Já o prolongamento das medidas para mitigar os aumentos de preços dos combustíveis, até ao final do ano, que inclui a redução do ISP, custará cerca de 537 milhões de euros. Com base nos preços em vigor na semana do anúncio, o Governo prevê que, em cada depósito de 50 litros, seja conseguida uma poupança de 14 euros (gasolina) ou 16 euros (gasóleo).

Rendas

O Governo vai impor o limite de 2% para os aumentos fixados pelo Estado para o próximo ano para as rendas habitacionais e comerciais. Uma vez que o aumento previsto na lei para a generalidade das rendas seria de 5,43%, a partir de janeiro, os senhorios serão compensados na exata medida dessa diferença em sede de IRS (ou IRC, se for o caso). A título de exemplo, numa renda mensal de 750 euros, o aumento previsto é de 15 euros. Para Fernando Medina, o travão imposto à atualização das rendas em 2%, seguindo o exemplo de Espanha, representa uma «mensagem de proteção das famílias e aos proprietários», que não permite «regresso a passado de má memória».

No entanto, essa medida exige por parte do Governo uma compensação que será dada aos senhorios. «Os senhorios quando entregarem a declaração têm de identificar as rendas e o sistema gerará automaticamente a tributação adequada, de acordo com esta regra que está aplicada».

 

Passes

Para os transportes, o Governo anunciou que os passes urbanos não vão sofrer qualquer aumento de preços durante todo o ano de 2023. O mesmo acontece com os bilhetes da CP, incluindo para viagens em linhas regionais e de longo curso. António Costa diz que fica assegurada «a devida compensação a esta empresa e às autoridades de transportes».

Recorde-se que Medina diz que se trata de um programa «prudente» relativamente às contas públicas do país. «Fá-lo com prudência, passos certos», mantendo «inalterados os objetivos do défice orçamental e da dívida pública».

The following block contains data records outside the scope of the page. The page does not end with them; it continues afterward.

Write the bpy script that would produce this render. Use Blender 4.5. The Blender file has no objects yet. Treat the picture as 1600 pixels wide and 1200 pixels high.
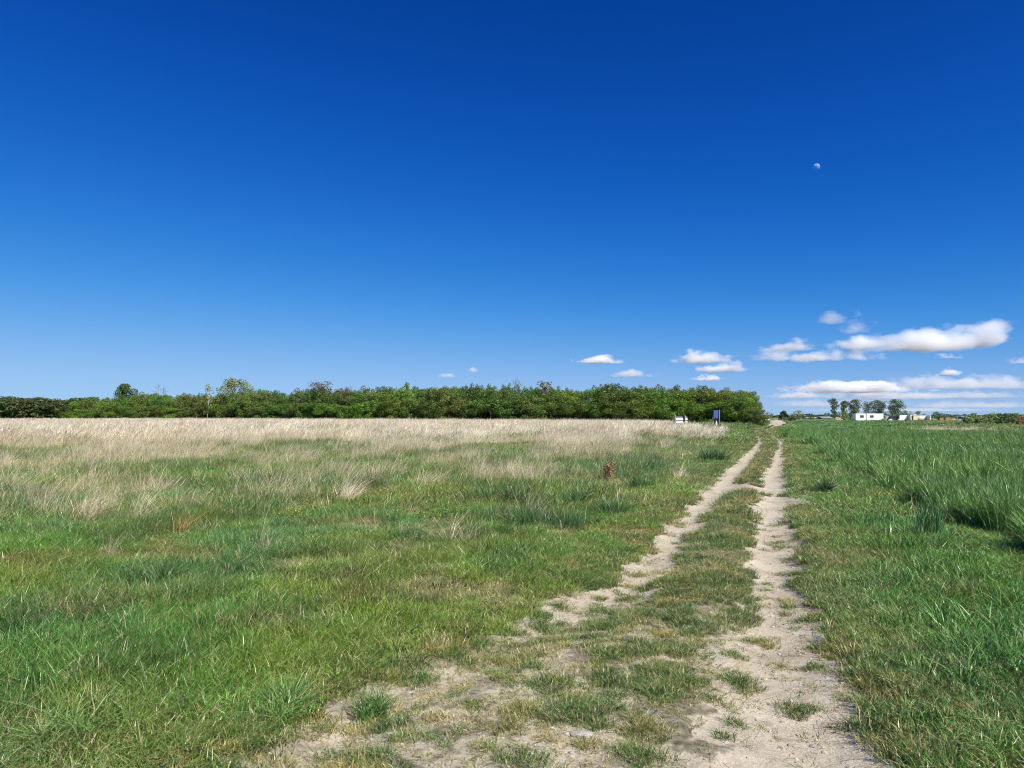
import bpy, bmesh, math, random
import numpy as np
from mathutils import Vector, Matrix

R = math.radians
scene = bpy.context.scene
C = scene.collection

# ------------------------------------------------------------------ camera, sky, sun, exposure
EYE = 1.63            # eye height of the photographer, metres
F = 1120.0            # focal length in pixels of a 1600 px wide frame
HOR = 649.0           # image row of the true horizon
cam_d = bpy.data.cameras.new('camera'); cam_d.sensor_width = 36; cam_d.lens = 36 * F / 1600
cam_d.clip_start = 0.1; cam_d.clip_end = 200000
cam = bpy.data.objects.new('camera', cam_d); C.objects.link(cam); scene.camera = cam
cam.location = (0, 0, EYE); cam.rotation_euler = (R(90) + math.atan((HOR - 600) / F), 0, 0)

SUN_EL, SUN_AZ = R(43), R(138)
world = bpy.data.worlds.new('World'); scene.world = world; world.use_nodes = True
wt = world.node_tree; wbg = wt.nodes['Background']
sky = wt.nodes.new('ShaderNodeTexSky'); sky.sky_type = 'NISHITA'; sky.sun_disc = False
sky.sun_elevation = SUN_EL; sky.sun_rotation = SUN_AZ
sky.altitude = 0; sky.air_density = 0.6; sky.dust_density = 0.0; sky.ozone_density = 10
sep = wt.nodes.new('ShaderNodeSeparateColor'); com = wt.nodes.new('ShaderNodeCombineColor')
wt.links.new(sky.outputs[0], sep.inputs[0])
# the phone's deep, saturated rendering of a clear sky: one tone response for the whole dome
SKY_GAIN = 10.0 / 1.62
for i, (gam, knee, top) in enumerate(((3.0, 2.06, .38), (1.78, 3.5, .74), (1.8, 3.3, 1.0))):
    def wm(op, a, b):
        n = wt.nodes.new('ShaderNodeMath'); n.operation = op
        for k, v in enumerate((a, b)):
            if isinstance(v, float): n.inputs[k].default_value = v
            else: wt.links.new(v, n.inputs[k])
        return n.outputs[0]
    p = wm('POWER', sep.outputs[i], gam)
    q = wm('MULTIPLY', wm('DIVIDE', p, wm('ADD', p, knee ** gam)), top * SKY_GAIN)
    wt.links.new(q, com.inputs[i])
wt.links.new(com.outputs[0], wbg.inputs[0]); wbg.inputs[1].default_value = 0.1

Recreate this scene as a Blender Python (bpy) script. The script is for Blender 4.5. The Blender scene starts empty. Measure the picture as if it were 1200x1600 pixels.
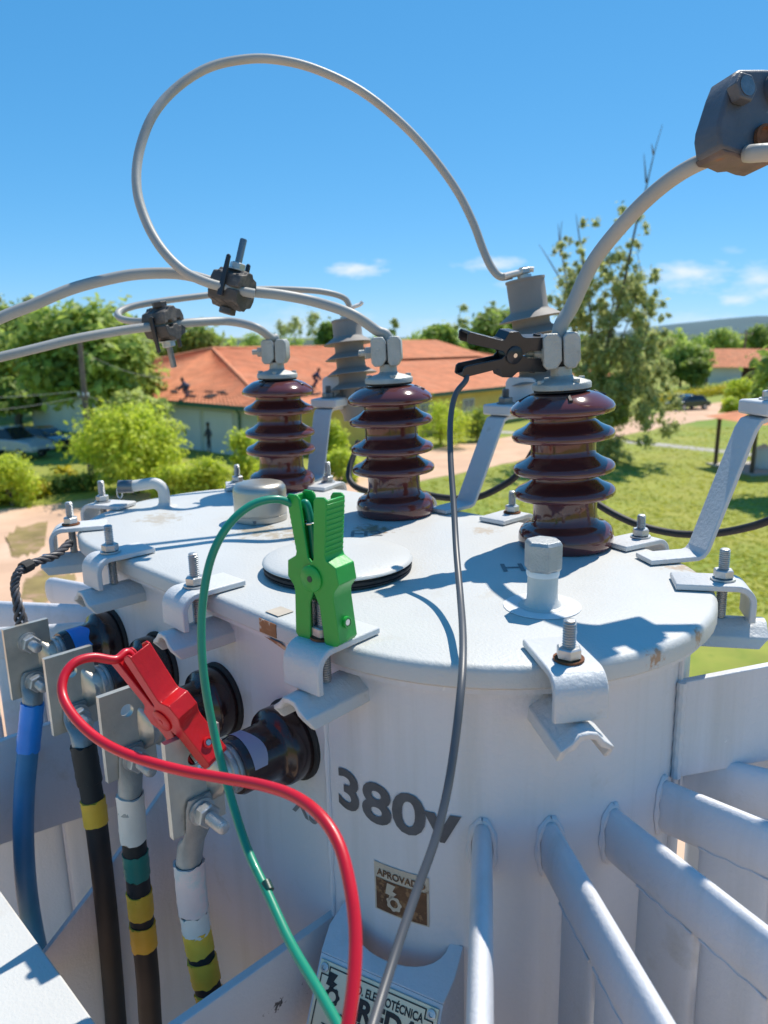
import bpy, bmesh, math, random
import numpy as np
from mathutils import Vector, Matrix

S = bpy.context.scene
col = S.collection
rad = math.radians
random.seed(7)

# ------------------------------------------------------------------ camera, sky, sun, exposure
CAMZ = 6.8                                    # eye height above the ground: a work platform
FPX = 1200.0                                  # focal length in photo pixels (photo 1200 x 1600)
PITCH = math.atan((800 - 527) / FPX)
cam_d = bpy.data.cameras.new('camera')
cam = bpy.data.objects.new('camera', cam_d); col.objects.link(cam)
cam.location = (0, 0, CAMZ); cam.rotation_euler = (math.pi / 2 - PITCH, 0, 0)
cam_d.sensor_fit = 'VERTICAL'; cam_d.sensor_height = 36.0; cam_d.lens = 36.0 * FPX / 1600
cam_d.clip_start = 0.02; cam_d.clip_end = 20000
cam_d.dof.use_dof = True; cam_d.dof.focus_distance = 0.74; cam_d.dof.aperture_fstop = 8.5
S.camera = cam

SUN_AZ, SUN_EL = rad(35.5), rad(58.5)
SUN = Vector((math.sin(SUN_AZ) * math.cos(SUN_EL), math.cos(SUN_AZ) * math.cos(SUN_EL), math.sin(SUN_EL)))
sl = bpy.data.lights.new('sun', 'SUN'); sl.energy = 3.2; sl.angle = rad(0.53); sl.color = (1.0, 0.93, 0.82)
so = bpy.data.objects.new('sun', sl); col.objects.link(so)
so.rotation_euler = (-SUN).to_track_quat('-Z', 'Y').to_euler(); so.location = SUN * 60

S.view_settings.view_transform = 'Standard'; S.view_settings.look = 'None'
S.view_settings.gamma = 1.0; S.view_settings.use_curve_mapping = False
S.view_settings.exposure = 0.78
S.cycles.max_bounces = 6; S.cycles.diffuse_bounces = 3; S.cycles.glossy_bounces = 3; S.cycles.transmission_bounces = 3; S.cycles.caustics_reflective = False; S.cycles.caustics_refractive = False

def ray(px, py):
    x = (px - 600) / FPX; y = (py - 800) / FPX
    return Vector((x, math.cos(PITCH) - y * math.sin(PITCH), -math.sin(PITCH) - y * math.cos(PITCH)))
def at(px, py, d):                            # survey: sight line and measured depth -> world point
    return Vector((0, 0, CAMZ)) + ray(px, py) * d
def G(px, py, z=0.0):                         # sight line meets the ground
    r = ray(px, py); return Vector((0, 0, CAMZ)) + r * ((z - CAMZ) / r.z)

W = bpy.data.worlds.new('World'); S.world = W; W.use_nodes = True
def build_world():
    nt = W.node_tree; N = nt.nodes; L = nt.links; N.clear()
    out = N.new('ShaderNodeOutputWorld'); bg = N.new('ShaderNodeBackground'); bg.inputs[1].default_value = 0.115
    sky = N.new('ShaderNodeTexSky'); sky.sky_type = 'NISHITA'; sky.sun_disc = False
    sky.sun_elevation = SUN_EL; sky.sun_rotation = SUN_AZ; sky.altitude = 1500; sky.air_density = 0.8; sky.dust_density = 0.0; sky.ozone_density = 8
    tc = N.new('ShaderNodeTexCoord'); sep = N.new('ShaderNodeSeparateXYZ'); L.new(tc.outputs['Generated'], sep.inputs[0])
    def math_(op, a, b=None, clamp=False):
        n = N.new('ShaderNodeMath'); n.operation = op; n.use_clamp = clamp
        for i, q in enumerate((a, b)):
            if q is None: continue
            if isinstance(q, (int, float)): n.inputs[i].default_value = q
            else: L.new(q, n.inputs[i])
        return n.outputs[0]
    az = math_('ARCTAN2', sep.outputs[0], sep.outputs[1]); el = math_('ARCSINE', sep.outputs[2])
    mp = N.new('ShaderNodeMapping'); mp.inputs['Scale'].default_value = (9, 9, 26); L.new(tc.outputs['Generated'], mp.inputs[0])
    no = N.new('ShaderNodeTexNoise'); no.inputs['Scale'].default_value = 2.2; no.inputs['Detail'].default_value = 7; no.inputs['Roughness'].default_value = 0.62
    L.new(mp.outputs[0], no.inputs[0])
    nz = math_('SUBTRACT', no.outputs[0], 0.5)
    # small fair-weather clouds low in the sky: (photo x, photo y, half width px, half height px, weight)
    cl = [(557, 420, 42, 14, 1.0), (765, 412, 45, 12, .9), (800, 445, 30, 8, .6), (1078, 428, 75, 20, .85), (1192, 440, 45, 26, .8), (1157, 470, 26, 9, .9),
          (1145, 392, 22, 6, .5), (475, 505, 85, 26, .6), (690, 512, 60, 20, .6), (1090, 500, 70, 12, .6), (120, 500, 90, 20, .4), (1420, 455, 110, 26, .9),
          (-260, 450, 120, 26, .8), (1700, 420, 80, 22, .8), (-600, 430, 120, 26, .8)]
    m = None
    for (px, py, a, b, w) in cl:
        r = ray(px, py).normalized(); a0 = math.atan2(r.x, r.y); e0 = math.asin(r.z)
        dx = math_('DIVIDE', math_('SUBTRACT', az, a0), a / FPX); dy = math_('DIVIDE', math_('SUBTRACT', el, e0), b / FPX)
        rr = math_('SQRT', math_('ADD', math_('MULTIPLY', dx, dx), math_('MULTIPLY', dy, dy)))
        v = math_('SUBTRACT', 1.0, rr); v = math_('ADD', v, math_('MULTIPLY', nz, 3.2)); v = math_('MULTIPLY', v, 0.85 * w, True)
        v = math_('MULTIPLY', v, w)
        m = v if m is None else math_('MAXIMUM', m, v)
    # film response of the sky: each channel's contrast and gain
    sc = N.new('ShaderNodeSeparateColor'); L.new(sky.outputs[0], sc.inputs[0]); cc = N.new('ShaderNodeCombineColor')
    for k, (ref, gam, val) in enumerate(((1.03, .95, .50), (2.12, .56, 1.97), (4.76, .46, 4.15))):
        L.new(math_('MULTIPLY', math_('POWER', math_('DIVIDE', sc.outputs[k], ref), gam), val), cc.inputs[k])
    mix = N.new('ShaderNodeMix'); mix.data_type = 'RGBA'; L.new(m, mix.inputs[0]); L.new(cc.outputs[0], mix.inputs[6]); mix.inputs[7].default_value = (4.7, 5.0, 5.4, 1)
    L.new(mix.outputs[2], bg.inputs[0]); L.new(bg.outputs[0], out.inputs[0])
build_world()

# ------------------------------------------------------------------ frame of the transformer (origin: middle of the cover's top)
EU = Vector((0.7003121, -0.71366477, 0.01567007)); EV = Vector((0.71346604, 0.70048712, 0.01685235)); EW = Vector((-0.02300361, -0.00062184, 0.99973519))
TO = Vector((-0.04956324, 0.93639474, -0.25062422 + CAMZ))
TM = Matrix(((EU.x, EV.x, EW.x, TO.x), (EU.y, EV.y, EW.y, TO.y), (EU.z, EV.z, EW.z, TO.z), (0, 0, 0, 1)))
TI = TM.inverted()
def T(u, v, w): return TM @ Vector((u, v, w))
def lat(px, py, d): return TI @ at(px, py, d)
def hit(px, py, axis, val):                   # sight line meets a plane of the transformer frame
    o = TI @ Vector((0, 0, CAMZ)); d = (TI.to_3x3() @ ray(px, py)); t = (val - o[axis]) / d[axis]
    return o + d * t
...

E acrescenta: «Teremos a economia portuguesa a crescer 6,4%. Será a economia que crescerá mais em toda a União Europeia. Portugal ultrapassará o crescimento da Zona Euro no final de 2022. Esse crescimento não se limita a recuperar a perda, mas representa um crescimento, de facto, maior do que os países da Zona Euro vão registar».